Who does the Congressional Black Caucus really represent?
Several members of the Congressional Black Caucus (CBC) recently visited Silicon Valley in an effort to promote more hiring of blacks within the high-tech industry that in recent months has received intense media attention for its firing of American STEM workers and replacing them with H-1B visa holders.
While the CBC's efforts are to be applauded, one is left wondering why this 46-member group, founded in 1971, isn't exerting the same amount of energy to protect those black workers who aren't fortunate enough to have achieved a level of education worthy of the CBC's attention.

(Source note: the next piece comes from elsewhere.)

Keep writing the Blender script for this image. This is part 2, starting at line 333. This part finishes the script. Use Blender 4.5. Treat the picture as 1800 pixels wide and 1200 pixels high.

For years the nation's black "leaders" e.g. the Revs. Jesse Jackson and Al Sharpton, the NAACP and the CBC, have remained silent while the federal government's immigration policy has pushed the people they allegedly care about back to the back of the economic, political and social bus. Blacks, who are hurt most by high levels of immigration, share with Hispanic-Americans the nation's highest poverty and jobless rates.
The CBC's indifference to the plight of ordinary blacks can be seen in their refusal to acknowledge the devastating impact of mass immigration on low-skilled workers recently brought to light by several members of the U.S. Commission on Civil Rights (CRC).
Peter Kirsanow, one of the CRC's three conservative members, noted that he never received a response to his 2013 letter to the CBC's then CBC Chairwoman Marcia L. Fudge (D-Ohio)
"It was radio silence," Kirsanow said.
Black workers with few skills and little education shouldn't hold out hope that Dr. Ben Carson, should he be elected President, might foster an improvement in their current situation because Carson is clearly pro-amnesty and believes that deporting illegal aliens is a "moral low road." This means that the 7 million illegal aliens currently holding jobs in construction, manufacturing, services and transportation will be allowed to continue in those jobs while 18 million Americans are unable to find full-time work.
So the question again must be asked: Why is the CBC neglecting the very people who are the reason it was created in the first place?